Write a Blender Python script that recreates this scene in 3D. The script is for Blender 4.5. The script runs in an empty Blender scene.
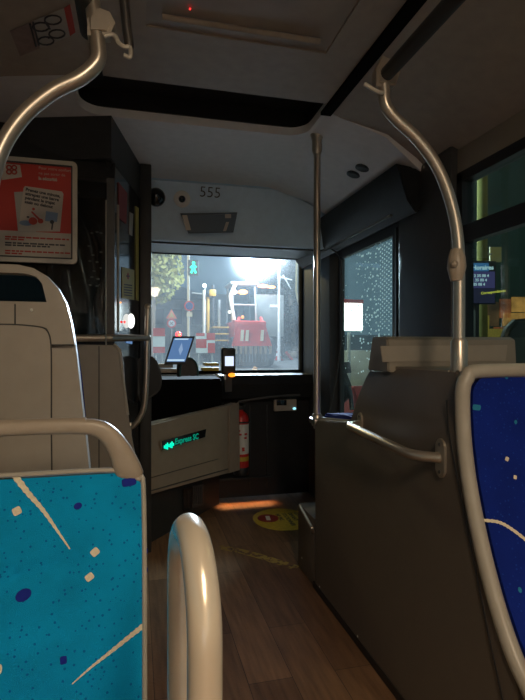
import bpy, bmesh, math, random
from mathutils import Vector as V, Matrix as M
random.seed(7)
R = math.radians
F, ZC, YAW = 505.0, 1.2, R(14)
S0, C0 = math.sin(YAW), math.cos(YAW)
sc = bpy.context.scene
col = sc.collection

# ---------- measuring helpers: where a sight line meets a real plane ----------
def ray(u, v):
    t = (u-262.5)/F
    return V((S0+C0*t, C0-S0*t, (350-v)/F))
E = V((0, 0, ZC))
def pD(u, v, d): return E + ray(u, v)*d
def pX(u, v, x): r = ray(u, v); return E + r*(x/r.x)
def pY(u, v, y): r = ray(u, v); return E + r*(y/r.y)
def pZ(u, v, z): r = ray(u, v); return E + r*((z-ZC)/r.z)
def pP(u, v, p0, n):
    r = ray(u, v); n = V(n); return E + r*((V(p0)-E).dot(n)/r.dot(n))

# ---------- materials ----------
def mat(name, c, rough=.5, metal=0, noise=0, scale=20, bump=0, bscale=200, spec=.5, emit=None, estr=0, alpha=1, coat=0):
    m = bpy.data.materials.new(name); m.use_nodes = True
    nt = m.node_tree; b = nt.nodes['Principled BSDF']
    b.inputs['Base Color'].default_value = (*c, 1)
    b.inputs['Roughness'].default_value = rough
    b.inputs['Metallic'].default_value = metal
    b.inputs['Specular IOR Level'].default_value = spec
    b.inputs['Coat Weight'].default_value = coat
    if emit:
        b.inputs['Emission Color'].default_value = (*emit, 1)
        b.inputs['Emission Strength'].default_value = estr
    tc = nt.nodes.new('ShaderNodeTexCoord')
    if noise:
        n = nt.nodes.new('ShaderNodeTexNoise'); n.inputs['Scale'].default_value = scale; n.inputs['Detail'].default_value = 5
        nt.links.new(tc.outputs['Object'], n.inputs['Vector'])
        r = nt.nodes.new('ShaderNodeMapRange'); r.inputs[3].default_value = 1-noise; r.inputs[4].default_value = 1+noise
        r.inputs[1].default_value = .25; r.inputs[2].default_value = .75
        nt.links.new(n.outputs['Fac'], r.inputs[0])
        mx = nt.nodes.new('ShaderNodeVectorMath'); mx.operation = 'SCALE'; mx.inputs[0].default_value = c
        nt.links.new(r.outputs[0], mx.inputs['Scale']); nt.links.new(mx.outputs[0], b.inputs['Base Color'])
    if bump:
        n2 = nt.nodes.new('ShaderNodeTexNoise'); n2.inputs['Scale'].default_value = bscale; n2.inputs['Detail'].default_value = 3
        nt.links.new(tc.outputs['Object'], n2.inputs['Vector'])
        bp = nt.nodes.new('ShaderNodeBump'); bp.inputs['Strength'].default_value = bump; bp.inputs['Distance'].default_value = .004
        nt.links.new(n2.outputs['Fac'], bp.inputs['Height']); nt.links.new(bp.outputs[0], b.inputs['Normal'])
    return m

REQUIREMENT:
Pick out every line above that contains the word "scene" and copy it.

FINAL ANSWER:
Write a Blender Python script that recreates this scene in 3D. The script is for Blender 4.5. The script runs in an empty Blender scene.
sc = bpy.context.scene